%%
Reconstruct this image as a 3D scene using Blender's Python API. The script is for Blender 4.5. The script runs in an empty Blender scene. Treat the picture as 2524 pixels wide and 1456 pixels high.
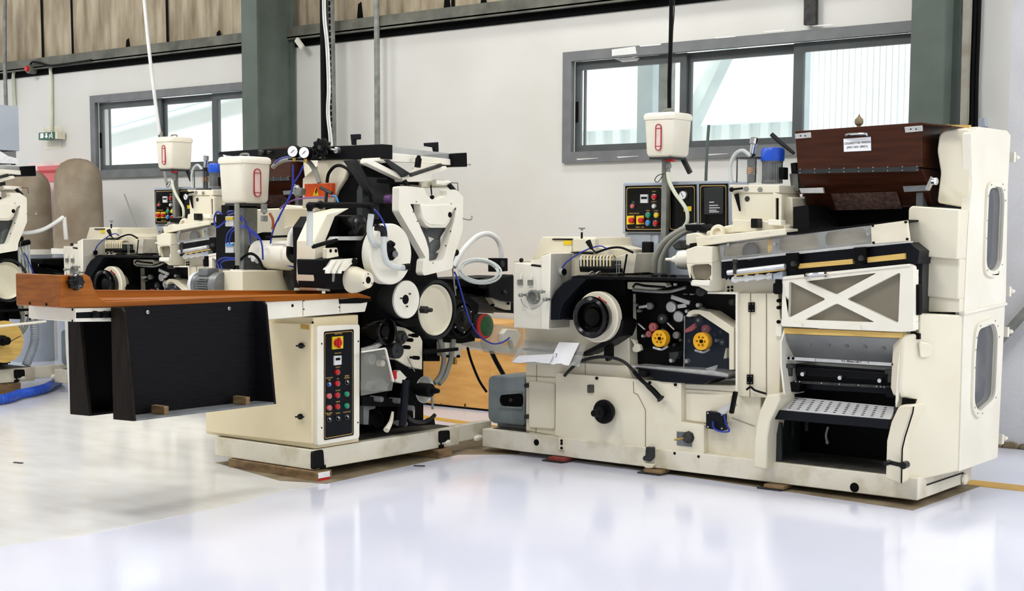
import bpy, bmesh, math, random
from mathutils import Vector, Matrix, geometry
random.seed(4)
S = bpy.context.scene
COL = S.collection
V = Vector
# ------------------------------------------------------------------ camera (photo taken as 2524 x 1456)
FPX, PPX, PPY, PITCH, YAW, ROLL = 3500.0, 1262.0, 900.0, 0.0925, 0.665, 0.005
CAM = V((0, 0, 1.55))
_f = V((-math.sin(YAW) * math.cos(PITCH), math.cos(YAW) * math.cos(PITCH), -math.sin(PITCH)))
_r = V((math.cos(YAW), math.sin(YAW), 0)); _u = _r.cross(_f)
_R = _r * math.cos(ROLL) + _u * math.sin(ROLL); _U = -_r * math.sin(ROLL) + _u * math.cos(ROLL)
cd = bpy.data.cameras.new('camera'); co = bpy.data.objects.new('camera', cd); COL.objects.link(co)
cd.sensor_width = 36; cd.lens = FPX / 2524 * 36; cd.shift_y = (PPY - 728) / 2524; cd.clip_start = .05; cd.clip_end = 200
M3 = Matrix((_R, _U, -_f)).transposed()
co.matrix_world = Matrix.Translation(CAM) @ M3.to_4x4()
S.camera = co
S.view_settings.view_transform = 'Standard'; S.view_settings.look = 'None'
S.view_settings.gamma = 1; S.view_settings.use_curve_mapping = False

def ray(p):
    return _f + _R * ((p[0] - PPX) / FPX) + _U * ((PPY - p[1]) / FPX)
def on(p, ax, v):                      # where the sight line through a photo point meets the plane axis = v
    d = ray(p); i = 'xyz'.index(ax)
    return CAM + d * ((v - CAM[i]) / d[i])
def PX(p, v): return on(p, 'x', v)
def PY(p, v): return on(p, 'y', v)
def PZ(p, v): return on(p, 'z', v)
def onp(p, q, n):                      # general plane through q with normal n
    d = ray(p); n = V(n); return CAM + d * ((V(q) - CAM).dot(n) / d.dot(n))
def mpp(P): return (V(P) - CAM).dot(_f) / FPX      # metres per photo pixel at a place

# ------------------------------------------------------------------ materials
def lin(c):
    return tuple(((x / 255) / 12.92 if x / 255 <= .04045 else ((x / 255 + .055) / 1.055) ** 2.4) for x in c)
MAT = {}
def mat(name, c, rough=.5, metal=0, c2=None, scale=4, amt=.5, stretch=(1, 1, 1), bump=0, bscale=60, spec=.5, trans=0, alpha=1, emit=0, coat=0, lo=.35, hi=.7, detail=4, ior=1.45):
    m = bpy.data.materials.new(name); m.use_nodes = True; nt = m.node_tree; N = nt.nodes; L = nt.links
    b = N['Principled BSDF']; b.inputs['Roughness'].default_value = rough; b.inputs['Metallic'].default_value = metal
    b.inputs['Specular IOR Level'].default_value = spec; b.inputs['Transmission Weight'].default_value = trans
    b.inputs['Alpha'].default_value = alpha; b.inputs['Coat Weight'].default_value = coat; b.inputs['IOR'].default_value = ior
    tc = N.new('ShaderNodeTexCoord'); mp = N.new('ShaderNodeMapping'); mp.inputs['Scale'].default_value = stretch
    L.new(tc.outputs['Object'], mp.inputs['Vector'])
    nz = N.new('ShaderNodeTexNoise'); nz.inputs['Scale'].default_value = scale; nz.inputs['Detail'].default_value = detail
    L.new(mp.outputs['Vector'], nz.inputs['Vector'])
    if c2 is None: c2 = tuple(x * .93 for x in c)
    rp = N.new('ShaderNodeValToRGB'); rp.color_ramp.elements[0].position = lo; rp.color_ramp.elements[1].position = hi
    rp.color_ramp.elements[0].color = (*lin(c2), 1); rp.color_ramp.elements[1].color = (*lin(c), 1)
    L.new(nz.outputs['Fac'], rp.inputs['Fac']); L.new(rp.outputs['Color'], b.inputs['Base Color'])
    if emit:
        L.new(rp.outputs['Color'], b.inputs['Emission Color']); b.inputs['Emission Strength'].default_value = emit
    if bump:
        n2 = N.new('ShaderNodeTexNoise'); n2.inputs['Scale'].default_value = bscale; L.new(mp.outputs['Vector'], n2.inputs['Vector'])
        bp = N.new('ShaderNodeBump'); bp.inputs['Strength'].default_value = bump; bp.inputs['Distance'].default_value = .01
        L.new(n2.outputs['Fac'], bp.inputs['Height']); L.new(bp.outputs['Normal'], b.inputs['Normal'])
    MAT[name] = m
    return m
def glass(name, c, alpha, rough=.05):
    m = mat(name, c, rough=rough, alpha=alpha, spec=.5)
    return m

# ------------------------------------------------------------------ object bookkeeping
def _link(name, me, parent):
    o = bpy.data.objects.new(name, me); COL.objects.link(o)
    if parent is not None: o.parent = parent
    return o
def wloc(o):
    v = V(o.location)
    while o.parent: o = o.parent; v += o.location
    return v
def tag(o, label=None, cat=None, group=None, kind=None):
    if label: o['label'] = label
    if cat: o['category'] = cat
    if group: o['group'] = group
    if kind: o['kind'] = kind
    return o
def thing(name, label, cat, loc, group=None):
    o = bpy.data.objects.new(name, None); COL.objects.link(o); o.location = V(loc); o.empty_display_size = .1
    return tag(o, label, cat, group)
def copy_tree(o, parent=None):
    c = o.copy(); COL.objects.link(c); c.parent = parent
    for ch in list(o.children): copy_tree(ch, c)
    return c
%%
What to work on
With the pictures left out, restate word for word every line of the data above, from the first down to the line that contains "def mpp(P): return".

Full answer
Reconstruct this image as a 3D scene using Blender's Python API. The script is for Blender 4.5. The script runs in an empty Blender scene. Treat the picture as 2524 pixels wide and 1456 pixels high.
import bpy, bmesh, math, random
from mathutils import Vector, Matrix, geometry
random.seed(4)
S = bpy.context.scene
COL = S.collection
V = Vector
# ------------------------------------------------------------------ camera (photo taken as 2524 x 1456)
FPX, PPX, PPY, PITCH, YAW, ROLL = 3500.0, 1262.0, 900.0, 0.0925, 0.665, 0.005
CAM = V((0, 0, 1.55))
_f = V((-math.sin(YAW) * math.cos(PITCH), math.cos(YAW) * math.cos(PITCH), -math.sin(PITCH)))
_r = V((math.cos(YAW), math.sin(YAW), 0)); _u = _r.cross(_f)
_R = _r * math.cos(ROLL) + _u * math.sin(ROLL); _U = -_r * math.sin(ROLL) + _u * math.cos(ROLL)
cd = bpy.data.cameras.new('camera'); co = bpy.data.objects.new('camera', cd); COL.objects.link(co)
cd.sensor_width = 36; cd.lens = FPX / 2524 * 36; cd.shift_y = (PPY - 728) / 2524; cd.clip_start = .05; cd.clip_end = 200
M3 = Matrix((_R, _U, -_f)).transposed()
co.matrix_world = Matrix.Translation(CAM) @ M3.to_4x4()
S.camera = co
S.view_settings.view_transform = 'Standard'; S.view_settings.look = 'None'
S.view_settings.gamma = 1; S.view_settings.use_curve_mapping = False

def ray(p):
    return _f + _R * ((p[0] - PPX) / FPX) + _U * ((PPY - p[1]) / FPX)
def on(p, ax, v):                      # where the sight line through a photo point meets the plane axis = v
    d = ray(p); i = 'xyz'.index(ax)
    return CAM + d * ((v - CAM[i]) / d[i])
def PX(p, v): return on(p, 'x', v)
def PY(p, v): return on(p, 'y', v)
def PZ(p, v): return on(p, 'z', v)
def onp(p, q, n):                      # general plane through q with normal n
    d = ray(p); n = V(n); return CAM + d * ((V(q) - CAM).dot(n) / d.dot(n))
def mpp(P): return (V(P) - CAM).dot(_f) / FPX      # metres per photo pixel at a place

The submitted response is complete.